> The records:

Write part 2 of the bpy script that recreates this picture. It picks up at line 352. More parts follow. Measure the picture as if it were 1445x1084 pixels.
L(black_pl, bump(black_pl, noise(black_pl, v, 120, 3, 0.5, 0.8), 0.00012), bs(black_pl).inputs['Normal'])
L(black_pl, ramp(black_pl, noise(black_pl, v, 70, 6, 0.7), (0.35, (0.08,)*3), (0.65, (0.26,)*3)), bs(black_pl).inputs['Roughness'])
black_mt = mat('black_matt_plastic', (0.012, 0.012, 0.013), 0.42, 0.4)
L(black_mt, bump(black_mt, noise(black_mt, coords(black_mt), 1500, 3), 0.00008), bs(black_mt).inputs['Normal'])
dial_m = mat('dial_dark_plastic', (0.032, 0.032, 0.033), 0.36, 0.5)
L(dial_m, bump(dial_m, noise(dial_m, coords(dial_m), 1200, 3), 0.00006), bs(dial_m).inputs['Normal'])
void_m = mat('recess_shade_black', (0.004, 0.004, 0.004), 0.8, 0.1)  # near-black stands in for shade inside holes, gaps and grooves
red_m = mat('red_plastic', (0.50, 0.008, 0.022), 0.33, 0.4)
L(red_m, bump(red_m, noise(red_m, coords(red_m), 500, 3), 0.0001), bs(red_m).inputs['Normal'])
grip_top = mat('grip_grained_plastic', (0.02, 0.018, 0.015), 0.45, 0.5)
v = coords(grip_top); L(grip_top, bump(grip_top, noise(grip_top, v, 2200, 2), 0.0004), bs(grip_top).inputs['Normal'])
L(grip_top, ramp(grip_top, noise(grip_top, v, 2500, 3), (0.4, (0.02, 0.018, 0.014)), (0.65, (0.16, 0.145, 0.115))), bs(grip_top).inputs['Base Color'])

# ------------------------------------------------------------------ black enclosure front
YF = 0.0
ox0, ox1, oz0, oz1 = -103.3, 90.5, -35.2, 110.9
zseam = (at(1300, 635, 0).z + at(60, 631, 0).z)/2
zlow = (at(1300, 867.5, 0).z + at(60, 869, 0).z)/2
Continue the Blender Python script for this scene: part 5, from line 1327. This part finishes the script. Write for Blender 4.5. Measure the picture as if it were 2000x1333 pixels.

> Instructions for the task:
Produce an exact copy of every entry above.

> Answer for the task:
Write part 2 of the bpy script that recreates this picture. It picks up at line 352. More parts follow. Measure the picture as if it were 1445x1084 pixels.
L(black_pl, bump(black_pl, noise(black_pl, v, 120, 3, 0.5, 0.8), 0.00012), bs(black_pl).inputs['Normal'])
L(black_pl, ramp(black_pl, noise(black_pl, v, 70, 6, 0.7), (0.35, (0.08,)*3), (0.65, (0.26,)*3)), bs(black_pl).inputs['Roughness'])
black_mt = mat('black_matt_plastic', (0.012, 0.012, 0.013), 0.42, 0.4)
L(black_mt, bump(black_mt, noise(black_mt, coords(black_mt), 1500, 3), 0.00008), bs(black_mt).inputs['Normal'])
dial_m = mat('dial_dark_plastic', (0.032, 0.032, 0.033), 0.36, 0.5)
L(dial_m, bump(dial_m, noise(dial_m, coords(dial_m), 1200, 3), 0.00006), bs(dial_m).inputs['Normal'])
void_m = mat('recess_shade_black', (0.004, 0.004, 0.004), 0.8, 0.1)  # near-black stands in for shade inside holes, gaps and grooves
red_m = mat('red_plastic', (0.50, 0.008, 0.022), 0.33, 0.4)
L(red_m, bump(red_m, noise(red_m, coords(red_m), 500, 3), 0.0001), bs(red_m).inputs['Normal'])
grip_top = mat('grip_grained_plastic', (0.02, 0.018, 0.015), 0.45, 0.5)
v = coords(grip_top); L(grip_top, bump(grip_top, noise(grip_top, v, 2200, 2), 0.0004), bs(grip_top).inputs['Normal'])
L(grip_top, ramp(grip_top, noise(grip_top, v, 2500, 3), (0.4, (0.02, 0.018, 0.014)), (0.65, (0.16, 0.145, 0.115))), bs(grip_top).inputs['Base Color'])

# ------------------------------------------------------------------ black enclosure front
YF = 0.0
ox0, ox1, oz0, oz1 = -103.3, 90.5, -35.2, 110.9
zseam = (at(1300, 635, 0).z + at(60, 631, 0).z)/2
zlow = (at(1300, 867.5, 0).z + at(60, 869, 0).z)/2
Continue the Blender Python script for this scene: part 5, from line 1327. This part finishes the script. Write for Blender 4.5. Measure the picture as if it were 2000x1333 pixels.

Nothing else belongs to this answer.